La Vanguardia, 23/11/2024 (enlace)
La democracia es el gran tema de nuestro tiempo: qué va a pasar (mejor, qué vamos a hacer) con esta configuración política que trata de hacer real el autogobierno de los humanos, teniendo en cuentas las múltiples dificultades a las que se enfrenta. La cuestión es cómo articular gobiernos eficaces con participación política, expertos y ciudadanía, soberanía y responsabilidad, razones y emociones, dadas las actuales condiciones, especialmente la complejidad de las sociedades contemporáneas. El futuro de la democracia depende de que seamos capaces de resolver este puzle y combinar equilibradamente todos estos requerimientos teniendo en cuenta que hay personajes, ideologías, crisis y nuevos entornos tecnológicos que la están sometiendo a una prueba de esfuerzo considerable.
Entre las principales amenazas a la democracia se encuentran quienes tienen un programa para subvertirla, eso que podríamos llamar “los malos”, bajo los formatos más diversos (autoritarios, golpistas, demagogos, intrusos), pero también las condiciones en las que resulta inviable (desinformación, ignorancia, crisis, desigualdad). Hay circunstancias para las que no estaba pensada (mundo interdependiente, integración europea, diversidad y heterogeneidad social, espacio público caótico). Los seres humanos tenemos una tendencia a buscar causas personales para explicar los problemas sociales y nos sentimos más reconfortados con las explicaciones que remiten nuestros problemas a la intención de unos malvados que apelando a una interacción fatal o a las dificultades estructurales. La identificación de un culpable (que en muchas ocasiones existe) alivia más que la explicación por la irresponsabilidad colectiva o la simple chapuza. Hay múltiples candidatos a ocupar ese privilegiado lugar desde donde todo se desvela y resuelve: pueden ser los fascistas de siempre, los conspiradores o las redes sociales, ahora culpabilizadas de lo malo que nos pasa. Seguimos hablando de peligros cuando deberíamos esforzarnos en medir los riesgos, nos manejamos mejor en un entorno de causas que de probabilidades, de corrupción que de torpeza, de enemigos que de rivales, de individuos que de estructuras.

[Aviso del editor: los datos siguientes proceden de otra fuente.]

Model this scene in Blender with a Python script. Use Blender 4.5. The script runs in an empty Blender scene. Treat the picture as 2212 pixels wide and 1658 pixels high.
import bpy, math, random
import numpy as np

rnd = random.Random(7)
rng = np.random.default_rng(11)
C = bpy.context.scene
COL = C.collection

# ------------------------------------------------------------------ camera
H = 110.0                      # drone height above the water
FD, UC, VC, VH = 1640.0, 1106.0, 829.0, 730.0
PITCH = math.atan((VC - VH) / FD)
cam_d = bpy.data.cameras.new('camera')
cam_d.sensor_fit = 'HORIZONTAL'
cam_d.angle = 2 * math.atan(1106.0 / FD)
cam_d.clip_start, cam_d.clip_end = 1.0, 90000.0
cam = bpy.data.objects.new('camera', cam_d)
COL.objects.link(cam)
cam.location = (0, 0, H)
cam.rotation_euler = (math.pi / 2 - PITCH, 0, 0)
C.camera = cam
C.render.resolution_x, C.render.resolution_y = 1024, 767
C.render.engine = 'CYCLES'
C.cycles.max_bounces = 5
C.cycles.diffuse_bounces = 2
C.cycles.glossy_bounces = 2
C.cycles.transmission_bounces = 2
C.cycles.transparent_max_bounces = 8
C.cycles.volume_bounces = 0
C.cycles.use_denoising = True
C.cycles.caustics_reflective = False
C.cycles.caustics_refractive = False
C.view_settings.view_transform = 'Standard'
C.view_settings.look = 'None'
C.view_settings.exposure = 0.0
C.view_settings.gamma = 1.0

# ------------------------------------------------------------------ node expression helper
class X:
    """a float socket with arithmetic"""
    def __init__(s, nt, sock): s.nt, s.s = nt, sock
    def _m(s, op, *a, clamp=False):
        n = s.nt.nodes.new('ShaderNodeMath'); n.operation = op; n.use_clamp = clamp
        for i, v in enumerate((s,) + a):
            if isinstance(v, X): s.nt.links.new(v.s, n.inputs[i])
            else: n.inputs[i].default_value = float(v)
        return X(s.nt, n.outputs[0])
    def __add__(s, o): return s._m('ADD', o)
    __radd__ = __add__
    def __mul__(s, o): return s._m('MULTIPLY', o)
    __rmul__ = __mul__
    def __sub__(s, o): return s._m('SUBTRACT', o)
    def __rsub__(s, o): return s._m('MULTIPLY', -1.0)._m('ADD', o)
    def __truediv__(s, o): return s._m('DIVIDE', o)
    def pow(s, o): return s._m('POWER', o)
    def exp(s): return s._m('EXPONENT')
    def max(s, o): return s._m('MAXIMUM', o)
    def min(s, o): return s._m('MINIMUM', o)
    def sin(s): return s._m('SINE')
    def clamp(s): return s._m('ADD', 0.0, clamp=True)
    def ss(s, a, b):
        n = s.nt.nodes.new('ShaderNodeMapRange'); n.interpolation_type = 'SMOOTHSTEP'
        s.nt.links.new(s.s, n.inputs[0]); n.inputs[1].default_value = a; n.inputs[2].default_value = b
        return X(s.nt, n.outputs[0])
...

Cuando se habla, por ejemplo, de las amenazas a la democracia en el espacio digital, inmediatamente se piensa en las injerencias electorales y no de las penosas condiciones de nuestro entorno informativo o de la mala calidad de la conversación pública; prestamos demasiada atención al momento electoral del proceso político (donde se da la máxima personalización y todo gira en torno a los candidatos entre los que se decide quién liderará el gobierno durante los próximos años) y mucho menos de la debida a lo que vaya a hacerse después; preferimos entender lo malo que nos pasa como crisis exógenas que endógenas, pues mientras que las primeras lo explican todo a partir de causas externas o accidentes, las segundas nos sitúan frente a responsabilidades propias, riesgos generados por nuestras propias acciones. Siendo importantes las amenazas exteriores, merecen más consideración las que proceden de nosotros mismos, esa esfera de estupidez colectiva que ha generado la mayor parte de nuestros problemas sociales, que no tienen el carácter de un meteorito procedente del exterior ni se resuelven con el hallazgo de un chivo expiatorio. La denominada “tragedia de los bienes comunes” (Hardin) describe el daño que nos hacemos a nosotros mismos cuando nuestro horizonte se reduce a la competición cortoplacista o la maximización del interés individual, de lo que es un buen ejemplo (o un pésimo ejemplo, si se prefiere) la actual crisis climática.
La democracia tiene no pocos enemigos, por supuesto, pero también muchas debilidades propias. Examinemos estas y no nos consolemos con reducirlo todo a la perversidad de los enemigos. Hay malos, pero también males y tal vez estos sean más relevantes y más dañinos que aquellos. La fijación en la maldad ajena puede distraernos de la configuración institucional con vocación de permanencia más allá de quienes las dirijan. Es preferible trabajar para que haya buenas regulaciones que confiarlo todo en las buenas intenciones de quienes estén eventualmente al mando. En cualquier caso, si los malos en el poder pueden hacernos tanto daño como tememos o desean es porque las instituciones están mal diseñadas. Los errores de las personas solo adquieren grandes dimensiones si hay fallos sistémicos.